Se esses grupos são um perigo, o STF erra por ainda não tê-los desmantelado
“Eu desaprovo o que dizes, mas defenderei até a morte o teu direito de dizê-lo”. A frase é creditada a Voltaire, mas ele nunca a escreveu. O aforismo, porém, resume o pensamento do filósofo em relação à liberdade de expressão: ela precisa valer independentemente de concordarmos com o conteúdo do que é dito.
Eu discordo de cada palavra proferida pelo deputado federal Daniel Silveira e não tenho dúvida de que, ao atacar os ministros do STF, ele cometeu crimes contra a honra dos magistrados (se está coberto pela imunidade parlamentar é uma bela discussão jurídica).
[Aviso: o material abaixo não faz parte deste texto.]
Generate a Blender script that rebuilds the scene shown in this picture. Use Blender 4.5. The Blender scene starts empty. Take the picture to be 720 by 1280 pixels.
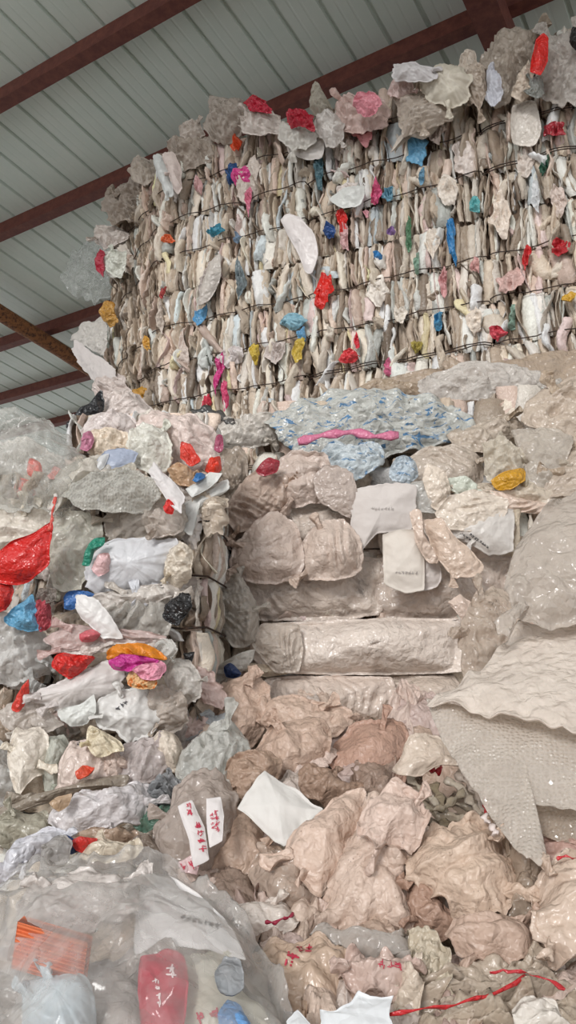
import bpy, math, random
import numpy as np
from mathutils import Vector
from mathutils.bvhtree import BVHTree

C = bpy.context.scene.collection
scene = bpy.context.scene
R = math.radians

# ------------------------------------------------------------------ camera, sky, exposure
F = 1000.0                                   # focal length in pixels of the 720x1280 frame
PITCH = R(12.0)
CAMZ = 1.6
cam_d = bpy.data.cameras.new('camera')
cam_d.sensor_fit = 'VERTICAL'
cam_d.sensor_height = 36.0
cam_d.lens = 36.0 * F / 1280.0
cam_d.clip_start = 0.05
cam = bpy.data.objects.new('camera', cam_d)
C.objects.link(cam)
cam.location = (0, 0, CAMZ)
cam.rotation_euler = (R(90) + PITCH, 0, 0)
scene.camera = cam

w = bpy.data.worlds.new('daylight')
scene.world = w
w.use_nodes = True
bg = w.node_tree.nodes['Background']
bg.inputs['Color'].default_value = (0.97, 0.98, 1.0, 1)
bg.inputs['Strength'].default_value = 1.25

sun_d = bpy.data.lights.new('sun', 'SUN')    # soft daylight falling in through the open front of the shed
sun_d.energy = 2.5
sun_d.angle = R(16)
sun_d.color = (1.0, 0.985, 0.96)
sun = bpy.data.objects.new('sun', sun_d)
C.objects.link(sun)
sun.location = (-3, -6, 8)
sun.rotation_euler = (R(66), 0, R(-24))

scene.view_settings.view_transform = 'Standard'
scene.view_settings.look = 'None'
scene.view_settings.gamma = 1.0
scene.view_settings.use_curve_mapping = False
scene.view_settings.exposure = -0.25

# ------------------------------------------------------------------ pixels of the photo -> places in the shed
_fw = np.array([0, math.cos(PITCH), math.sin(PITCH)])
_up = np.array([0, -math.sin(PITCH), math.cos(PITCH)])
_ri = np.array([1.0, 0, 0])
CAM = np.array([0, 0, CAMZ])


def ray(px, py):
    return _fw + _ri * (px - 360) / F + _up * (640 - py) / F


def at(px, py, Y):
    d = ray(px, py)
    return CAM + d * (Y / d[1])


def lin(c):
    if isinstance(c, str):
        c = [int(c[i:i + 2], 16) / 255 for i in (0, 2, 4)]
    return np.array([x / 12.92 if x <= .04045 else ((x + .055) / 1.055) ** 2.4 for x in c])


# ------------------------------------------------------------------ noise
_rp = np.random.RandomState(7)
_perm = np.concatenate([_rp.permutation(256)] * 3)
_g = _rp.normal(size=(256, 3))
_g /= np.linalg.norm(_g, axis=1)[:, None]


def perlin(P, seed=0):
    P = np.asarray(P, float) + np.array([seed * 17.31, seed * 5.77, seed * 9.13])
    i = np.floor(P).astype(int)
    f = P - i
    i &= 255
    u = f * f * f * (f * (f * 6 - 15) + 10)
    out = 0
    for a in (0, 1):
        wx = u[:, 0] if a else 1 - u[:, 0]
        pa = _perm[(i[:, 0] + a) & 255]
        for b in (0, 1):
            wy = u[:, 1] if b else 1 - u[:, 1]
            pb = _perm[pa + ((i[:, 1] + b) & 255)]
            for c in (0, 1):
                wz = u[:, 2] if c else 1 - u[:, 2]
                g = _g[_perm[pb + ((i[:, 2] + c) & 255)]]
                out = out + wx * wy * wz * ((f[:, 0] - a) * g[:, 0] + (f[:, 1] - b) * g[:, 1] + (f[:, 2] - c) * g[:, 2])
    return out * 1.5


def crumple(P, s, seed, octs=3):
    """creased plastic film: warped ridges over some octaves, about -1..1"""
    wv = np.stack([perlin(P / (s * 1.6), seed + k) for k in (31, 32, 33)], 1)
    Q = P / s + wv * 0.9
    h, a, t = 0, 1.0, 0.0
    for o in range(octs):
        h = h + a * (1 - 3.2 * np.abs(perlin(Q * 2 ** o, seed + o * 3)))
        t += a
        a *= .55
    return h / t


def facets(A, B, s, seed, octs=3):
    """straight creases with flat facets between them, like stiff crumpled film; about -1..1"""
    rs = np.random.RandomState(seed * 7 + 3)
    h, tot, a = 0, 0, 1.0
    Z = np.full_like(A, seed * 1.7)
    w1 = perlin(np.stack([A / (s * 3), B / (s * 3), Z], 1), seed) * .8
    w2 = perlin(np.stack([A / (s * 3), B / (s * 3), Z + 9], 1), seed) * .8
    for o in range(octs):
        for k in range(3):
            th = rs.uniform(0, math.pi); ws = s * rs.uniform(.8, 1.7) * .5 ** o
            ph = (A * math.cos(th) + B * math.sin(th)) / ws + w1 * math.cos(k * 2.1) + w2 * math.sin(k * 2.1) + rs.uniform(0, 9)
            tri = 1 - 2 * np.abs((ph % 1) * 2 - 1)
            m = np.clip(.5 + 1.1 * perlin(np.stack([A / (s * 1.6), B / (s * 1.6), Z + k * 5 + o * 3], 1), seed + k), 0, 1)
            h = h + a * tri * m
            tot += a * .55
        a *= .52
    return h / tot


# ------------------------------------------------------------------ meshes
def mesh(name, V, quads, tris=None, col=None, uv=None, smooth=True, mats=()):
    me = bpy.data.meshes.new(name)
    V = np.asarray(V, np.float32)
    nq = len(quads) if quads is not None else 0
    nt = len(tris) if tris is not None else 0
    idx = []
    if nq: idx.append(np.asarray(quads).ravel())
    if nt: idx.append(np.asarray(tris).ravel())
    idx = np.concatenate(idx).astype(np.int32)
    me.vertices.add(len(V)); me.vertices.foreach_set('co', V.ravel())
    me.loops.add(len(idx)); me.loops.foreach_set('vertex_index', idx)
    me.polygons.add(nq + nt)
    st = np.concatenate([np.arange(nq) * 4, nq * 4 + np.arange(nt) * 3]).astype(np.int32)
    me.polygons.foreach_set('loop_start', st)
    me.polygons.foreach_set('use_smooth', np.full(nq + nt, smooth))
    me.update(calc_edges=True)
    me.validate()
    if col is not None:
        col = np.asarray(col, np.float32)
        if col.ndim == 1: col = np.tile(col, (len(V), 1))
        if col.shape[1] == 3: col = np.concatenate([col, np.ones((len(V), 1), np.float32)], 1)
        a = me.color_attributes.new('Col', 'FLOAT_COLOR', 'POINT')
        a.data.foreach_set('color', col.ravel())
    if uv is not None:
        a = me.attributes.new('uvm', 'FLOAT_VECTOR', 'POINT')
        a.data.foreach_set('vector', np.asarray(uv, np.float32).ravel())
    for m in mats: me.materials.append(m)
    return me


FR = {}                                       # frames of the Empties: name -> (location, rotation about z)


def to_local(V, parent):
    loc, rz = FR[parent.name]
    V = np.asarray(V) - loc
    c, s = math.cos(-rz), math.sin(-rz)
    return np.stack([V[:, 0] * c - V[:, 1] * s, V[:, 0] * s + V[:, 1] * c, V[:, 2]], 1)


def props(o, label=None, cat=None, group=None, kind=None):
    if label: o['label'] = label
    if cat: o['category'] = cat
    if group: o['group'] = group
    if kind: o['kind'] = kind
    return o


def empty(name, loc, rz, label, cat, group=None):
    o = bpy.data.objects.new(name, None)
    C.objects.link(o)
    o.location = loc
    o.rotation_euler = (0, 0, rz)
    o.empty_display_size = .1
    FR[o.name] = (np.array(loc, float), rz)
    return props(o, label, cat, group)


def put(name, V, quads, tris, mat, parent=None, col=None, uv=None, smooth=True, local=False):
    """V in world space (or already in the parent's space when local)"""
    V = np.asarray(V, float)
    if parent is not None:
        if not local: V = to_local(V, parent)
        o = bpy.data.objects.new(name, mesh(name, V, quads, tris, col, uv, smooth, [mat]))
        C.objects.link(o)
        # a sub-part hangs on a part whose own transform is the identity inside its Empty
        o.parent = parent
        FR[o.name] = FR[parent.name]
        if parent.type == 'MESH' and parent.parent is None:
            pass
    else:
        c = V.mean(0); c[2] = V[:, 2].min()
        o = bpy.data.objects.new(name, mesh(name, V - c, quads, tris, col, uv, smooth, [mat]))
        C.objects.link(o)
        o.location = c
        FR[o.name] = (c, 0.0)
    return o


# ------------------------------------------------------------------ materials
def nt_new(name):
    m = bpy.data.materials.new(name)
    m.use_nodes = True
    nt = m.node_tree
    nt.nodes.clear()
    return m, nt, lambda t, **k: _node(nt, t, k)


def _node(nt, t, k):
    n = nt.nodes.new(t)
    for a, b in k.items(): setattr(n, a, b)
    return n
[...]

Silveira pode também ter comedido delitos mais graves, tipificados na famigerada Lei de Segurança Nacional, mas é aí que a porca torce o rabo. Penso que não basta falar mal da democracia e das instituições para caracterizar esses crimes. Se bastasse, teríamos de banir Platão das bibliotecas. Para que uma fala antidemocrática constitua ilícito, é preciso que ela ocorra em um contexto em que ponha a democracia em risco real e iminente.
Se esses grupos ultrabolsonaristas são um perigo, o STF erra por ainda não tê-los desmantelado. Se não são, as sandices proferidas por Silveira não constituem razão suficiente para a cadeia.
Até entendo a reação dos ministros ao ver alguns de seus membros sordidamente xingados e ameaçados, mas, se há alguma instituição que precisa ser capaz de despir-se do “esprit de corps” e agir tecnicamente, é a corte suprema. As controvérsias jurídicas em torno da prisão não são pequenas e, fosse a vítima do ataque qualquer outra que não próprio tribunal, dificilmente veríamos um placar de 11 a 0 pelo encarceramento.
Quanto a Bolsonaro, seu silêncio sobre o caso completa o “grand slam” das traições a seu eleitorado mais fiel. Numa metáfora castrense, ele abandonou ao inimigo um companheiro ferido, o que, na ética militar, é a coisa mais vil e covarde que alguém pode fazer.